> [The request]: Every line below that holds the string "scene" should be copied out.

> [Dataset content]:

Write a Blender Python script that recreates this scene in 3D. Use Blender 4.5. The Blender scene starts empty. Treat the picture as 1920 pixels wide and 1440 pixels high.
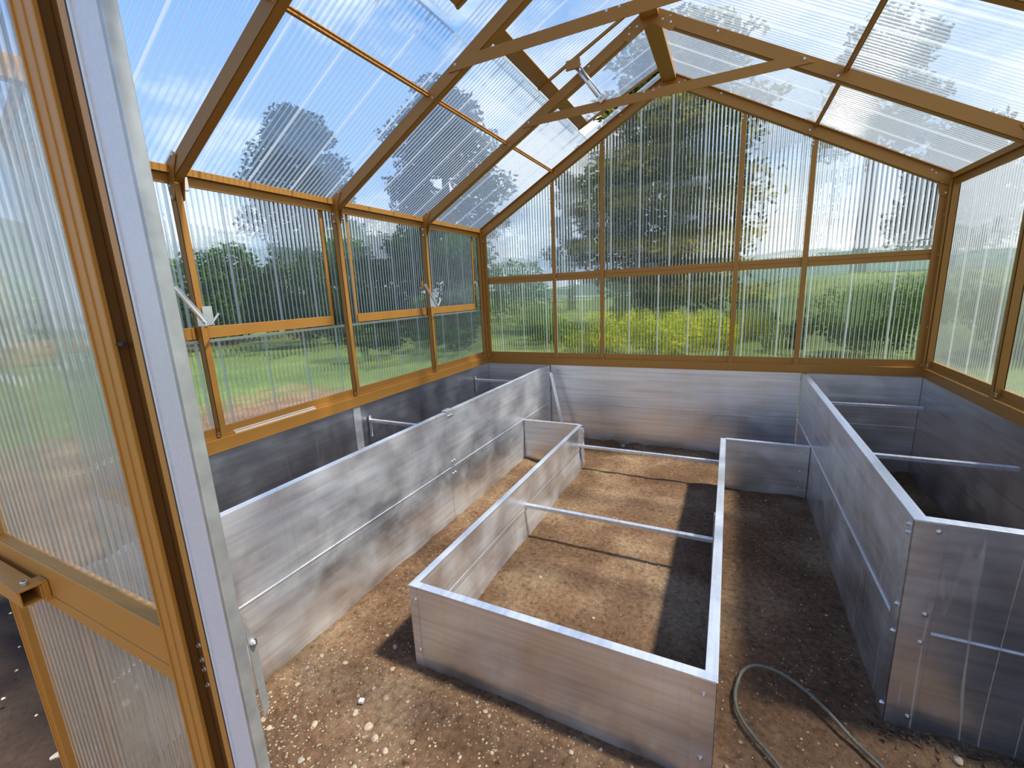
import bpy, bmesh, math, random
from mathutils import Vector, Matrix, noise
random.seed(7)
sc = bpy.context.scene
COL = sc.collection
PI = math.pi

# ---------------------------------------------------------------- camera, world, sun, exposure
cam_d = bpy.data.cameras.new('camera')
cam_d.sensor_width = 36.0
cam_d.lens = 819.74 / 1920 * 36.0
cam_d.clip_start = 0.02
cam_d.clip_end = 600
cam = bpy.data.objects.new('camera', cam_d)
COL.objects.link(cam)
cam.location = (2.4711, -4.3595, 1.6004)
cam.rotation_euler = (1.3632, 0.045648, 0.454153)
sc.camera = cam
sc.view_settings.view_transform = 'Standard'
sc.view_settings.look = 'None'
sc.view_settings.gamma = 1.0
sc.view_settings.use_curve_mapping = False
sc.view_settings.exposure = 0.08
sc.cycles.transparent_max_bounces = 32
sc.cycles.max_bounces = 10
sc.cycles.caustics_reflective = False
sc.cycles.caustics_refractive = False
sc.cycles.sample_clamp_indirect = 6.0

SUN_TO = Vector((0.57, 0.10, 1.0)).normalized()
sd = bpy.data.lights.new('sun', 'SUN')
sd.energy = 7.0
sd.angle = math.radians(4.0)
sd.color = (1.0, 0.93, 0.82)
sun = bpy.data.objects.new('sun', sd)
COL.objects.link(sun)
sun.location = SUN_TO * 30
sun.rotation_euler = SUN_TO.to_track_quat('Z', 'Y').to_euler()

def new_mat(name):
    m = bpy.data.materials.new(name)
    m.use_nodes = True
    nt = m.node_tree
    nt.nodes.clear()
    return m, nt

def N(nt, typ, **kw):
    n = nt.nodes.new(typ)
    for k, v in kw.items():
        if k.startswith('_'):
            setattr(n, k[1:], v)
        else:
            key = k.replace('__', ' ')
            n.inputs[int(key[1:]) if key[0] == 'i' and key[1:].isdigit() else key].default_value = v
    return n

def ramp(nt, stops, interp='LINEAR'):
    r = nt.nodes.new('ShaderNodeValToRGB')
    r.color_ramp.interpolation = interp
    e = r.color_ramp.elements
    while len(e) < len(stops):
        e.new(0.5)
    for k, (p, c) in enumerate(stops):
        e[k].position = p
        e[k].color = c if len(c) == 4 else (*c, 1)
    return r

def g(v):
    return (v, v, v, 1)

# sky: blue with white cumulus, real world light
w = bpy.data.worlds.new('sky')
sc.world = w
w.use_nodes = True
nt = w.node_tree
nt.nodes.clear()
L = nt.links.new
tc = N(nt, 'ShaderNodeTexCoord')
sep = N(nt, 'ShaderNodeSeparateXYZ')
L(tc.outputs['Generated'], sep.inputs[0])
blue = ramp(nt, [(0.0, (0.62, 0.74, 0.90)), (0.12, (0.42, 0.60, 0.90)), (0.5, (0.17, 0.37, 0.82)), (1.0, (0.10, 0.26, 0.70))])
L(sep.outputs['Z'], blue.inputs[0])
mp = N(nt, 'ShaderNodeMapping')
mp.inputs['Scale'].default_value = (1.0, 1.0, 1.9)
mp.inputs['Location'].default_value = (0.35, 0.1, 0.2)
L(tc.outputs['Generated'], mp.inputs[0])
n1 = N(nt, 'ShaderNodeTexNoise', Scale=2.3, Detail=6.0, Roughness=0.55)
L(mp.outputs[0], n1.inputs['Vector'])
# cloudier towards +x and near the horizon
mx = N(nt, 'ShaderNodeMath', _operation='MULTIPLY_ADD', i1=0.13, i2=0.02)
L(sep.outputs['X'], mx.inputs[0])
mz = N(nt, 'ShaderNodeMath', _operation='MULTIPLY_ADD', i1=-0.24, i2=0.115)
L(sep.outputs['Z'], mz.inputs[0])
a1 = N(nt, 'ShaderNodeMath', _operation='ADD')
L(mx.outputs[0], a1.inputs[0]); L(mz.outputs[0], a1.inputs[1])
a2 = N(nt, 'ShaderNodeMath', _operation='ADD')
L(a1.outputs[0], a2.inputs[0]); L(n1.outputs['Fac'], a2.inputs[1])
cl = ramp(nt, [(0.47, g(0)), (0.62, g(1))])
L(a2.outputs[0], cl.inputs[0])
mixc = N(nt, 'ShaderNodeMix', _data_type='RGBA')
L(cl.outputs[0], mixc.inputs[0]); L(blue.outputs[0], mixc.inputs[6])
mixc.inputs[7].default_value = (0.93, 0.96, 1.02, 1)
bg = N(nt, 'ShaderNodeBackground', Strength=1.3)
L(mixc.outputs[2], bg.inputs[0])
wo = N(nt, 'ShaderNodeOutputWorld')
L(bg.outputs[0], wo.inputs[0])

# ---------------------------------------------------------------- materials
def principled(nt, **kw):
    b = N(nt, 'ShaderNodeBsdfPrincipled', **kw)
    o = N(nt, 'ShaderNodeOutputMaterial')
    nt.links.new(b.outputs[0], o.inputs[0])
    return b

def plain(name, col, rough=0.5, metal=0.0, var=0.0, bump=0.0, scale=40.0):
    m, nt = new_mat(name)
    b = principled(nt, Roughness=rough, Metallic=metal)
    b.inputs['Base Color'].default_value = (*col, 1)
    if var or bump:
        tc = N(nt, 'ShaderNodeTexCoord')
        n = N(nt, 'ShaderNodeTexNoise', Scale=scale, Detail=4.0)
        nt.links.new(tc.outputs['Object'], n.inputs['Vector'])
        if var:
            r = ramp(nt, [(0.3, tuple(c * (1 - var) for c in col)), (0.7, tuple(min(1, c * (1 + var)) for c in col))])
            nt.links.new(n.outputs['Fac'], r.inputs[0]); nt.links.new(r.outputs[0], b.inputs['Base Color'])
        if bump:
            bp = N(nt, 'ShaderNodeBump', Strength=bump, Distance=0.002)
            nt.links.new(n.outputs['Fac'], bp.inputs['Height']); nt.links.new(bp.outputs[0], b.inputs['Normal'])
    return m

GOLD = plain('ochre_painted_aluminium', (0.47, 0.22, 0.042), 0.48, 0.1, 0.06, 0.05, 300)
STEEL = plain('zinc_plated_steel', (0.72, 0.73, 0.75), 0.28, 1.0)
WHITEPAINT = plain('pale_grey_painted_metal', (0.62, 0.64, 0.70), 0.38, 0.1, 0.04, 0.04, 200)
GALV = plain('dull_galvanised_metal', (0.40, 0.43, 0.45), 0.45, 0.7, 0.18, 0.06, 25)
RUBBER = plain('dark_seal', (0.03, 0.02, 0.02), 0.7)
WHITEPLASTIC = plain('white_plastic', (0.85, 0.85, 0.87), 0.4)
CHANNEL_SHADE = plain('ochre_darkened_as_recess_shade', (0.17, 0.075, 0.018), 0.5, 0.1)  # door stile's ochre channel; the groove's shade is put into this darker colour
HOSEM = plain('grey_green_hose', (0.14, 0.14, 0.11), 0.55, 0, 0.25, 0.2, 60)
BARK = plain('bark', (0.09, 0.06, 0.04), 0.9, 0, 0.3, 0.6, 8)
FENCEM = plain('weathered_orange_wood', (0.30, 0.16, 0.07), 0.8, 0, 0.3, 0.3, 3)

def aluminium(name, axis, dirt=1.0, base=0.78, f0=0.03, f1=0.20):
    """mill-finish aluminium, drawn along `axis`, with smudges, scratches and dried mud runs"""
    m, nt = new_mat(name)
    L = nt.links.new
    b = principled(nt, Metallic=1.0, Roughness=0.3)
    tc = N(nt, 'ShaderNodeTexCoord')
    def mapped(s):
        mp = N(nt, 'ShaderNodeMapping')
        mp.inputs['Scale'].default_value = s
        L(tc.outputs['Object'], mp.inputs[0])
        return mp.outputs[0]
    along = (0.6, 14, 14) if axis == 'X' else (14, 0.6, 14)
    draw = N(nt, 'ShaderNodeTexNoise', Scale=3.0, Detail=4.0)
    L(mapped(along), draw.inputs['Vector'])
    smudge = N(nt, 'ShaderNodeTexNoise', Scale=3.6, Detail=5.0, Roughness=0.55, Distortion=0.2)
    L(mapped((1, 1, 1.3)), smudge.inputs['Vector'])
    runs = N(nt, 'ShaderNodeTexNoise', Scale=11.0, Detail=2.0, Roughness=0.35)
    L(mapped((1.0, 1.0, 0.05)), runs.inputs['Vector'])
    brk = N(nt, 'ShaderNodeTexNoise', Scale=2.6, Detail=3.0)
    L(mapped((1, 1, 0.6)), brk.inputs['Vector'])
    # base tone
    bt = lambda k: (base * k * 0.955, base * k * 0.985, min(0.97, base * k * 1.05))
    c = ramp(nt, [(0.30, bt(0.82)), (0.55, bt(1.0)), (0.75, bt(1.07))])
    L(draw.outputs['Fac'], c.inputs[0])
    # roughness from smudges
    r = ramp(nt, [(0.32, g(0.27)), (0.52, g(0.34)), (0.70, g(0.43))])
    L(smudge.outputs['Fac'], r.inputs[0])
    L(r.outputs[0], b.inputs['Roughness'])
    # oxide film: pale, less metallic, where smudged
    film = ramp(nt, [(0.35, g(f0)), (0.70, g(f1))])
    L(smudge.outputs['Fac'], film.inputs[0])
    inv = N(nt, 'ShaderNodeMath', _operation='SUBTRACT', i0=1.0)
    # mud runs
    dv = N(nt, 'ShaderNodeMath', _operation='SUBTRACT', i1=0.52)
    L(runs.outputs['Fac'], dv.inputs[0])
    ab = N(nt, 'ShaderNodeMath', _operation='ABSOLUTE'); L(dv.outputs[0], ab.inputs[0])
    rr = ramp(nt, [(0.008, g(1)), (0.017, g(0))])
    L(ab.outputs[0], rr.inputs[0])
    bb = ramp(nt, [(0.34, g(0)), (0.50, g(1))])
    L(brk.outputs['Fac'], bb.inputs[0])
    mud = N(nt, 'ShaderNodeMath', _operation='MULTIPLY')
    L(rr.outputs[0], mud.inputs[0]); L(bb.outputs[0], mud.inputs[1])
    mud2 = N(nt, 'ShaderNodeMath', _operation='MULTIPLY', i1=0.7 * dirt)
    L(mud.outputs[0], mud2.inputs[0])
    mixc = N(nt, 'ShaderNodeMix', _data_type='RGBA')
    L(mud2.outputs[0], mixc.inputs[0]); L(c.outputs[0], mixc.inputs[6])
    mixc.inputs[7].default_value = (0.66, 0.54, 0.38, 1)
    L(mixc.outputs[2], b.inputs['Base Color'])
    am = N(nt, 'ShaderNodeMath', _operation='MAXIMUM')
    L(film.outputs[0], am.inputs[0]); L(mud2.outputs[0], am.inputs[1])
    L(am.outputs[0], inv.inputs[1])
    L(inv.outputs[0], b.inputs['Metallic'])
    bp = N(nt, 'ShaderNodeBump', Strength=0.10, Distance=0.004)
    L(draw.outputs['Fac'], bp.inputs['Height'])
    L(bp.outputs[0], b.inputs['Normal'])
    return m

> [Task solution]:
Write a Blender Python script that recreates this scene in 3D. Use Blender 4.5. The Blender scene starts empty. Treat the picture as 1920 pixels wide and 1440 pixels high.
sc = bpy.context.scene